In collaboration with the Centre for Craft Brewing Innovation (CCBI), two Horticulture – Food and Farming students presented Lucky Farmer Honey Ginger Ale. Elliot Berthelet and Danielle Dowd developed the beer as part of their Artisan Product Development course.

“The beer emerged as a love letter to farmers and queer and women brewers everywhere,” explained Berthelet. “We wanted it to be a drinkable summer beer using local ingredients to reflect our own values and approaches to brewing.”

With that in mind, they used honey from the DC apiary and ginger from the greenhouse.

The beer was sampled by many at the event, including representatives from other colleges and members of provincial parliament, and it received rave reviews. But that’s not the only reason the event was rewarding for the students.

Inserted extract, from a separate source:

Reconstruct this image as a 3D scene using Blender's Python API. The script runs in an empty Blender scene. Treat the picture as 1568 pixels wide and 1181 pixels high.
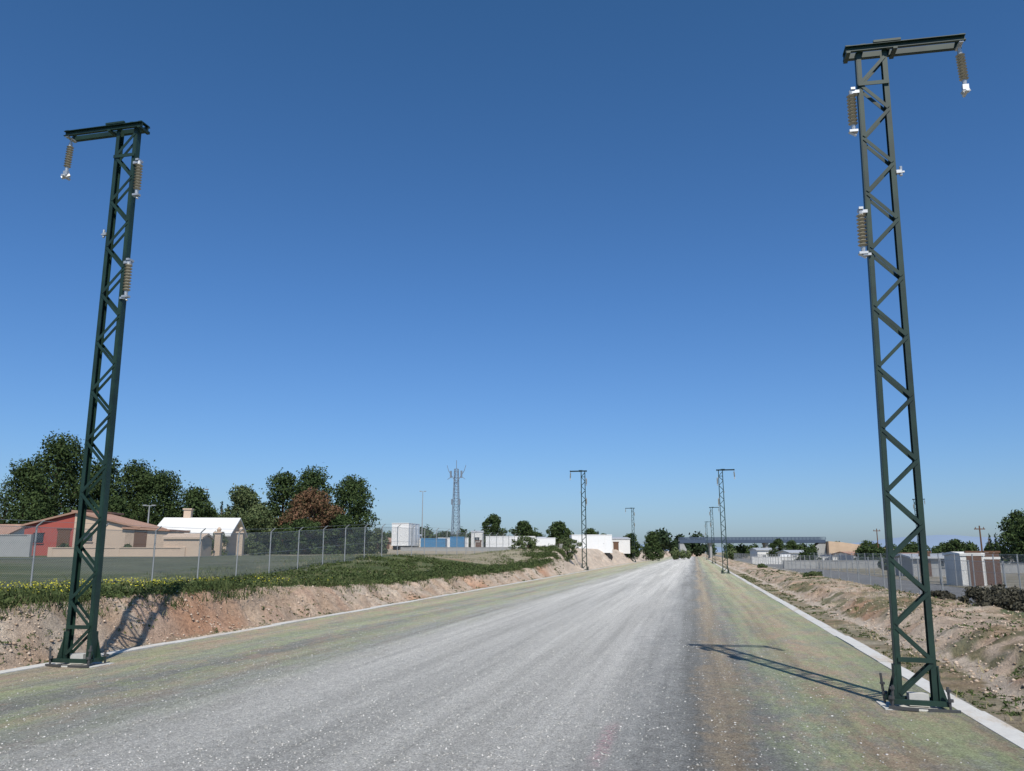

“It was a great experience. Getting to see what other schools get up to and the variety of research projects that are happening across the province was really interesting,” said Dowd.

In addition to the beer, the Culinary Management program’s champlain cheese was popular with hungry guests. The product of a happy accident, it was first created when students missed a step in the cheese-making process. The result was a hard, parmesan-style cheese that ages quickly and can be ready for market in two to three months. Parmesan can take as long as two years to be market ready, so the applications were obvious and exciting for David Hawey, professor and Culinary program coordinator.

“We turned it into a research project with a business partner in hopes they’d be able to produce it for sale,” he said.

It was a great day for showcasing some of the innovative work that’s being done at DC’s Whitby campus, according to Wendy Smith, Food and Farming professor and a research coordinator with the Office of Research Services, Innovation and Entrepreneurship (ORSIE).

“It was fantastic. We had lots of repeat customers.”